Three top US experts say that territorial disputes in the South China Sea could make a series of critical issues — including peace in the Taiwan Strait — “measurably more difficult to manage.”
The warning comes in a paper, Keeping the South China Sea in Perspective, published by the Washington-based Brookings Institution.
It says the US should not regard the South China Sea disputes as signaling an incipient cold war with Beijing or as the central strategic issue in US-China relations.
“Such an approach is likely to lead to an outcome in which the US does not achieve its objectives, but instead greatly intensifies US-China tension and distrust of each other’s strategic intentions and at the same time increases the chances of other claimants acting imprudently,” the paper says.
Written by two former senior directors for Asia on the US National Security Council, Jeffrey Bader and Kenneth Lieberthal, and by US Rear Admiral Michael McDevitt, the paper calls for US policymakers to lower heightened tensions and to protect the relationship with China “from becoming hostage to matters that it cannot control.”

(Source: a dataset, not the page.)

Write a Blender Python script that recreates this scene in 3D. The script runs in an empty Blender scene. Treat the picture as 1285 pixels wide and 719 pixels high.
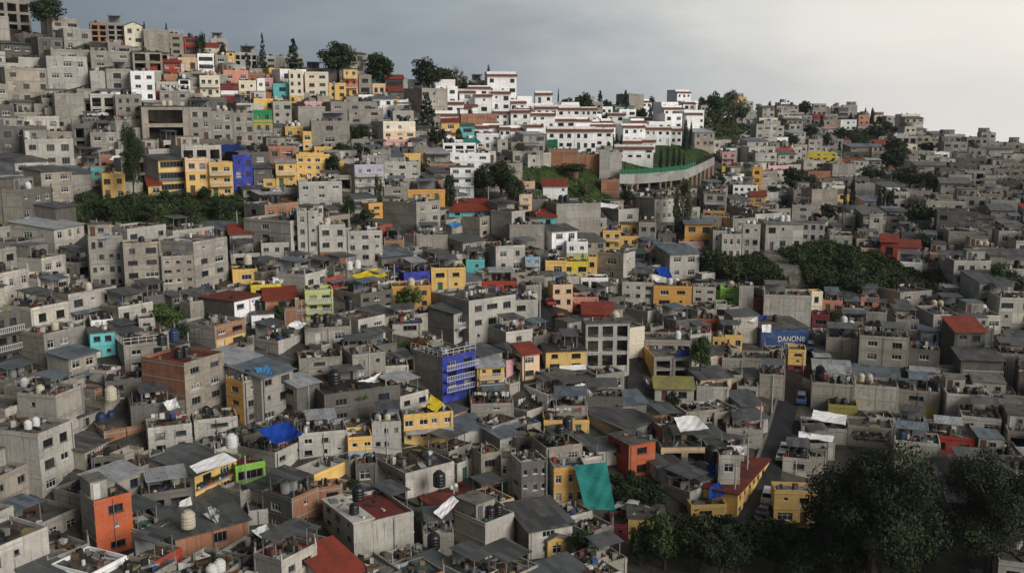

US government officials and spokespeople should stop condemning Chinese actions as “provocative” or “aggressive” while remaining silent on the actions of others that alter the status quo, the paper says.
The paper also says that the US “should press Taiwan to clarify its position” on the so-called “nine-dash line” used as the basis for Taiwan’s claims in the South China Sea.
It argues that China’s “bullying approach” to its maritime territorial claims has increased the influence of analysts who say that China’s peaceful rise is a mirage and that intense competition, if not outright conflict, between the US and China will “define the future.”
As the paper details, the South China Sea disputes pit China against five other claimants — Taiwan, the Philippines, Vietnam, Brunei and Malaysia.
Freedom of navigation and overflight aspects of these disputes involve vital US interests, but the territorial claims themselves do not, the paper says.
“The US thus needs to keep this issue in perspective and shape a strategy designed to minimize the chances of a downward slide into confrontation or conflict,” it says.
Such a slide, the paper says, could make other critical issues — including maintaining peace in the Taiwan Strait and the East China Sea — more difficult.
Four island groups in the South China Sea — the Pratas Islands (Dongsha Islands, 東沙群島), the Paracel Islands (Xisha Islands, 西沙群島), the Spratly Islands (Nansha Islands, 南沙群島) and the Scarborough Shoal (Huangyan Island, 黃岩島) — are claimed by Taiwan and China, while Vietnam claims the Paracels and Spratlys and the Philippines claims many of the Spratlys and the Scarborough Shoal.
According to the paper, the South China Sea has particular military sensitivity for China because it has an important submarine base on Hainan Island, whose vessels exit and return through South China Sea waters.
There is concern that China might impose an air defense identification zone in the South China Sea, which would be “destabilizing, would heighten tensions and should be strongly discouraged,” the paper says.
The paper says that “probably most” of the issues in contention will remain unresolved for years to come and there is “very little likelihood” of serious negotiations in the near term.